Kim flew to Moscow, and brought to the organization’s office, where he stayed for a while. It was there that he worked periodically as a yard-keeper—not for pay, but just to pass the time.
At the end of 2013, he was joined by the Civic Assistance Committee in submitting his application for refugee status. But the scheduled meeting with the Federal Migration Service (FMS) never happened. Kim fled. He was spooked by the word “interview,” which was used to describe the mandatory conversation with FMS agents. (In North Korea and China, he had been repeatedly warned against ever granting interviews to journalists.)
Nobody was able to locate him for three weeks. Finally, he returned, and the human rights workers were finally able to convince him to submit the application.
In early 2014, the Moscow office of the Federal Migration Service rejected Kim’s asylum request. In November 2014, the Zamoskovoretsky District Court repealed that ruling as unfounded, but the application for refugee status had to be resubmitted. Kim received temporary papers—a “certificate of refugee status petition under review”—which allowed him to remain legally in the country. He went to work as a cook in one of downtown Moscow’s Korean restaurants and found himself a place to live.

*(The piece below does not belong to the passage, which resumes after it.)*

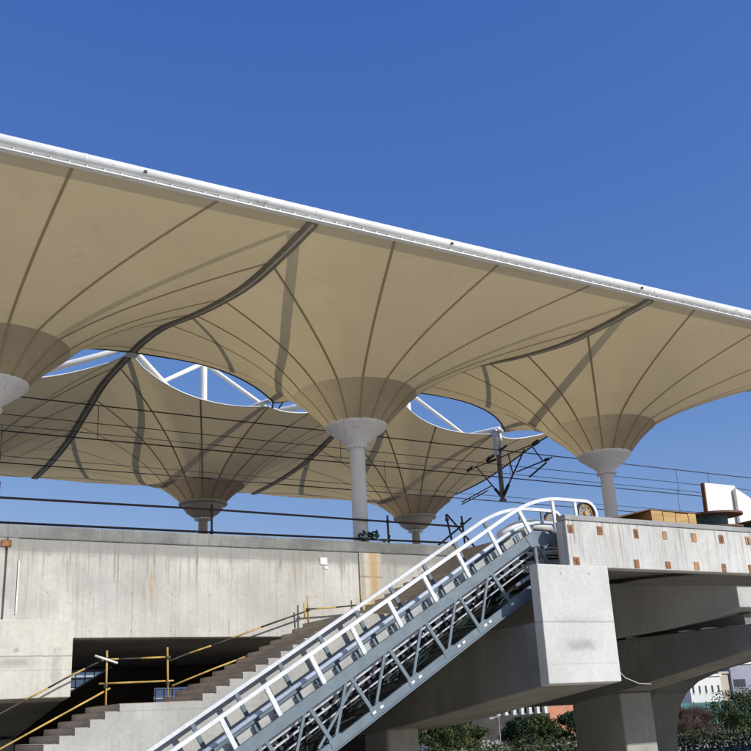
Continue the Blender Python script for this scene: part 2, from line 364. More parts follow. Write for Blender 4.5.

The border between Russia and North Korea.
Photo: Yuri Smitiuk / TASS
But in November 2015, Kim's application was rejected again. And, January 26, Kim was further refused even temporary asylum. Officials at the Moscow branch of the Federal Migration Service explained that, in his application, Kim “was unable to prove convincingly that, he would face execution, should he return to his home country,” and that “humane reasons demanding the applicant be extended the opportunity for temporary residence on the territory of the Russian Federation are lacking.”
Kim is now appealing the decision, yet again, but another rejection means he'll be sent back to North Korea, where prison, and perhaps even execution, are likely waiting.
On the evening of January 28, the Federal Migration Service said it would review—for a fourth time—Kim’s asylum application.